A little web searching reveals a wealth of thriving heavy horse culture in Britain and wider, with a whole range of professional and amateur bodies devoted to preserving and restoring the culture of heavy horses as working animals. There is a Heavy Horse Centre between Perth and Dundee, there are numerous societies and trusts (The Working Horse Trust, British Horse Loggers Charitable Trust, and the European Federation for the Promotion of the Working Horse (FECTU), to name a few) and many forestry and land management consultants who use working horses (e.g. Heavyhorses.net, British Horse Loggers. Other contractors are available!). I even found an interesting blog: trojanheavyhorses.blogspot.com


Clydesdale

So, for a few days, I’ve been contemplating the influence that horses have had in my life. For as long as I can remember, I have been drawn to the idea of heavy horses and the romantic notion of the “living tractors” with all their horse brass and quiet power. I don’t manage to attend the Royal Highland Show at Ingliston every year, but the heavy horses are a major attraction for me when I do. Now, don’t get me wrong – I have never owned a horse, never helped look after a horse. Blimey, I’ve never even ridden a horse, not even pony trekking. But I think these sentimental notions derive from the earliest age, when parents and grand-parents talked about working horses in their younger lives in Ayrshire. We always had horse brasses hung as decoration in the house, as I suspect lots of people did.

Of particular note is my memory of Dad telling us many times how, as a boy, he helped with the collection of milk churns from dairy farms on horse and cart. To my childhood imagination, that horse was always a big Clydesdale (rather than the wee working horse that it probably was in reality). I remember, as a very young child in the early-mid 1970’s, Dad pointing out to us the big draught horses from one of the Edinburgh breweries, still pulling the dray wagons to make beer keg deliveries around the city. The fact that we only ever saw them when we were driving through very early morning Edinburgh (this was a time before city bypasses, when all roads converged on central Edinburgh) on our way to a holiday stay with grandparents only added to the sense of drama and enjoyment!

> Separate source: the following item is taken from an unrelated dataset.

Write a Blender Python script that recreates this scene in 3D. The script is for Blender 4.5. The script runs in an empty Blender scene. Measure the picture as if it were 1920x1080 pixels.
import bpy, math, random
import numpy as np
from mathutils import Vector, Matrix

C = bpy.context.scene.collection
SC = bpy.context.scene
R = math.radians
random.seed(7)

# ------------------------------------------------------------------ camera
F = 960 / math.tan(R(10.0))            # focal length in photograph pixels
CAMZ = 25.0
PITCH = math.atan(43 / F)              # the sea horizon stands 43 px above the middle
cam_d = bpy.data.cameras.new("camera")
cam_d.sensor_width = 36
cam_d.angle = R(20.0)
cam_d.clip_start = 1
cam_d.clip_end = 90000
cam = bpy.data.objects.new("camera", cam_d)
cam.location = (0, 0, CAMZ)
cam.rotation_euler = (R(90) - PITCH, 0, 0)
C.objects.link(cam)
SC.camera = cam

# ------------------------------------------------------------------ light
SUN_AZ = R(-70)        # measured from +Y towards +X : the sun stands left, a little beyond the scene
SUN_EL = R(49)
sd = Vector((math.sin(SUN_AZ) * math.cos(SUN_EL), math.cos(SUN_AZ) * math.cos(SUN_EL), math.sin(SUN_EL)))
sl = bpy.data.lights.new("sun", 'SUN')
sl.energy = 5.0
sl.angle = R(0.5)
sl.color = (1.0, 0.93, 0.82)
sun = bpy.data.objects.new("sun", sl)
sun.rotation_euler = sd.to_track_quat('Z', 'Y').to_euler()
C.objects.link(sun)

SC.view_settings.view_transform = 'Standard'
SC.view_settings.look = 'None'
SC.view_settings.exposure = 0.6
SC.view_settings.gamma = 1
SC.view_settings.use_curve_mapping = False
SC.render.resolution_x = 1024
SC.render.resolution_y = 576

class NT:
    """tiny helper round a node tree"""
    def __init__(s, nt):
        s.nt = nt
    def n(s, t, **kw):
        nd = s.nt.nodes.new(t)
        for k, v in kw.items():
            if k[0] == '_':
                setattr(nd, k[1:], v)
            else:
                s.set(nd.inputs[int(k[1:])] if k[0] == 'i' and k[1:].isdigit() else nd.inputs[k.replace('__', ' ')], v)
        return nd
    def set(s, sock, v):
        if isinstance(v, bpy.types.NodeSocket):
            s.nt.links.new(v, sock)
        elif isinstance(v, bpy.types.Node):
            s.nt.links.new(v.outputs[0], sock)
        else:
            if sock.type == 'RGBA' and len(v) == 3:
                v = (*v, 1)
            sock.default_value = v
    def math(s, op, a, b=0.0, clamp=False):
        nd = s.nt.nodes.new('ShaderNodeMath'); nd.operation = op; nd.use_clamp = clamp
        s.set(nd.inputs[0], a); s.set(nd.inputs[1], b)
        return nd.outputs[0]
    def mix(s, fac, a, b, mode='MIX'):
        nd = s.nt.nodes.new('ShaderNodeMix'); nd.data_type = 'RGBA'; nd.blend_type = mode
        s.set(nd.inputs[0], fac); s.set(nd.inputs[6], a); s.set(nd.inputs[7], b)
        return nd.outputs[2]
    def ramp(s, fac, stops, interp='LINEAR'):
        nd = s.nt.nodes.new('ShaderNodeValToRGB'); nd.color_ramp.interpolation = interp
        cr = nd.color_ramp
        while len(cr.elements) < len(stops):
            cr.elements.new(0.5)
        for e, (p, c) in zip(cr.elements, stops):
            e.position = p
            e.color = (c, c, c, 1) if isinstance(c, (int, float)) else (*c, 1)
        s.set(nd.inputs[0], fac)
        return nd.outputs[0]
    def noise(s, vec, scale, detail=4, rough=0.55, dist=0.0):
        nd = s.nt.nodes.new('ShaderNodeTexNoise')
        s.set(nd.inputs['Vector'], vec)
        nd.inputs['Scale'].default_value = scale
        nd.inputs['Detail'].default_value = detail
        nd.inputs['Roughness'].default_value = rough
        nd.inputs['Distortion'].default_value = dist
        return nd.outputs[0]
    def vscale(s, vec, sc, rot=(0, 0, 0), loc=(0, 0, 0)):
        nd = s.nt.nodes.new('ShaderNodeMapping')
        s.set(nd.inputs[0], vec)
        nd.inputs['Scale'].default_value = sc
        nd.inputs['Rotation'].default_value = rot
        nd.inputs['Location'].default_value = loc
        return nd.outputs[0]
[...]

I experienced another link to the days when “horse power” was still a serious option in agriculture through the grand-dad of my closest childhood friends. For most of my childhood and teenage years, our family lived in a row of cottages on a big farming estate in East Lothian. These had been modernised to convert six original tiny cottages to form two small cottages. My friends’ grandfather (and their mum as a little girl) had lived in one of the original six cottages, where he had worked as a ploughman on the farm (just that change in housing density in itself tells a whole story about rising living standards for working people through the 20th Century, and the increasing mechanisation of British agriculture). He told us a number of times about his working life. Rising each morning at about half past four, he had to prepare his horses for the working day, would spend a day working the horses in the field, and then would have to feed and look after the horses before his work was done for the day. It sounded unbelievably hard work to my young ears. No wonder tractors were seized on with such enthusiasm when they first appeared!

But a celebration of big horses is not restricted to those working with horses. Many Scots will be familiar with the big horse statue on the M8 motorway. The artist who created this magnificent equine celebration is the Glasgow-based sculptor Andy Scott. He specializes in statues of horses as public art and you can see more of his wonderful, inspiring work at here. But he is working on something particularly spectacular just now. A remarkable project is underway, courtesy of British Waterways Scotland, who run Scotland’s canal network, the people who brought us the Falkirk Wheel, Central Scotland Forest Trust and Falkirk council (collectively the Helix Project). Only a few miles east of the Wheel, where the Forth and Clyde Canal reaches the sea at the River Carron next to the M9 motorway, two 30 metre horses head statues are to be built as part of the Helix Project by Andy Scott, to create an iconic entrance to the canal network. They will be known as the Kelpies, after the mythical Scottish water horse spirits. What’s more, one of the 30 metre high heads will dip, as part of a mechanism to pump water in and out of the canal’s sea lock. I was privileged to be invited to the launch of the 1/10 scale “maquettes” of the Kelpies statues at the Falkirk Wheel in 2007, when Andy Scott spoke very movingly of the influence of horses in his life and in his family that led him down his own personal artistic path.



Andy Scott's 1/10 scale maquettes of the Kelpies (c)S Mathieson

The Kelpies are due to be built by 2012 and will create a fine historical link back to the role of horses in Scottish life, not least on the canals where almost all canal transport back when the canals were built in the late 18th to early 19th centuries would have been horse-drawn. I, for one can’t wait to see them!